Copy out all the data, word for word.

────────

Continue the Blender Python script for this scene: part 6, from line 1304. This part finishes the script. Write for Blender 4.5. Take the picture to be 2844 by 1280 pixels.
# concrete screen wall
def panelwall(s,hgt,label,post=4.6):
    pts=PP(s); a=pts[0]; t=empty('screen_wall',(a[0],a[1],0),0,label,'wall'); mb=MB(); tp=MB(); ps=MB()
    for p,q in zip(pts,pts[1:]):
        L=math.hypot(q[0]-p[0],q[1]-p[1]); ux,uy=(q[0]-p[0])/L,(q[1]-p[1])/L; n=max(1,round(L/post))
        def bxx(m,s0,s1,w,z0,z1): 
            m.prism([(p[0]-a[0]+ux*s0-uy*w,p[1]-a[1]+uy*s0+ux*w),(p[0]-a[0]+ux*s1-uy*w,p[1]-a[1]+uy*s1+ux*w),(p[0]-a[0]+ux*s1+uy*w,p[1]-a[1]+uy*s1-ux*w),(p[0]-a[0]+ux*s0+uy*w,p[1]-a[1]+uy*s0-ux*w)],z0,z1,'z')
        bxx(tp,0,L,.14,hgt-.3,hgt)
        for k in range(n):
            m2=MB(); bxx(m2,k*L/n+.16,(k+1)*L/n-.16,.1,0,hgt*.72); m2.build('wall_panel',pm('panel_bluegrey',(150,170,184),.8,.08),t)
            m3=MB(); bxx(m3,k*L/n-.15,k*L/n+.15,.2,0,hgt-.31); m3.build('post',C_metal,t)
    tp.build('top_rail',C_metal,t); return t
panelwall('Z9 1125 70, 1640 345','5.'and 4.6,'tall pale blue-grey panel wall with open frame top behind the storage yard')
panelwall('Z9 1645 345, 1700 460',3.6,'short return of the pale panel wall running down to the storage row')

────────

Written solution:
Continue the Blender Python script for this scene: part 6, from line 1304. This part finishes the script. Write for Blender 4.5. Take the picture to be 2844 by 1280 pixels.
# concrete screen wall
def panelwall(s,hgt,label,post=4.6):
    pts=PP(s); a=pts[0]; t=empty('screen_wall',(a[0],a[1],0),0,label,'wall'); mb=MB(); tp=MB(); ps=MB()
    for p,q in zip(pts,pts[1:]):
        L=math.hypot(q[0]-p[0],q[1]-p[1]); ux,uy=(q[0]-p[0])/L,(q[1]-p[1])/L; n=max(1,round(L/post))
        def bxx(m,s0,s1,w,z0,z1): 
            m.prism([(p[0]-a[0]+ux*s0-uy*w,p[1]-a[1]+uy*s0+ux*w),(p[0]-a[0]+ux*s1-uy*w,p[1]-a[1]+uy*s1+ux*w),(p[0]-a[0]+ux*s1+uy*w,p[1]-a[1]+uy*s1-ux*w),(p[0]-a[0]+ux*s0+uy*w,p[1]-a[1]+uy*s0-ux*w)],z0,z1,'z')
        bxx(tp,0,L,.14,hgt-.3,hgt)
        for k in range(n):
            m2=MB(); bxx(m2,k*L/n+.16,(k+1)*L/n-.16,.1,0,hgt*.72); m2.build('wall_panel',pm('panel_bluegrey',(150,170,184),.8,.08),t)
            m3=MB(); bxx(m3,k*L/n-.15,k*L/n+.15,.2,0,hgt-.31); m3.build('post',C_metal,t)
    tp.build('top_rail',C_metal,t); return t
panelwall('Z9 1125 70, 1640 345','5.'and 4.6,'tall pale blue-grey panel wall with open frame top behind the storage yard')
panelwall('Z9 1645 345, 1700 460',3.6,'short return of the pale panel wall running down to the storage row')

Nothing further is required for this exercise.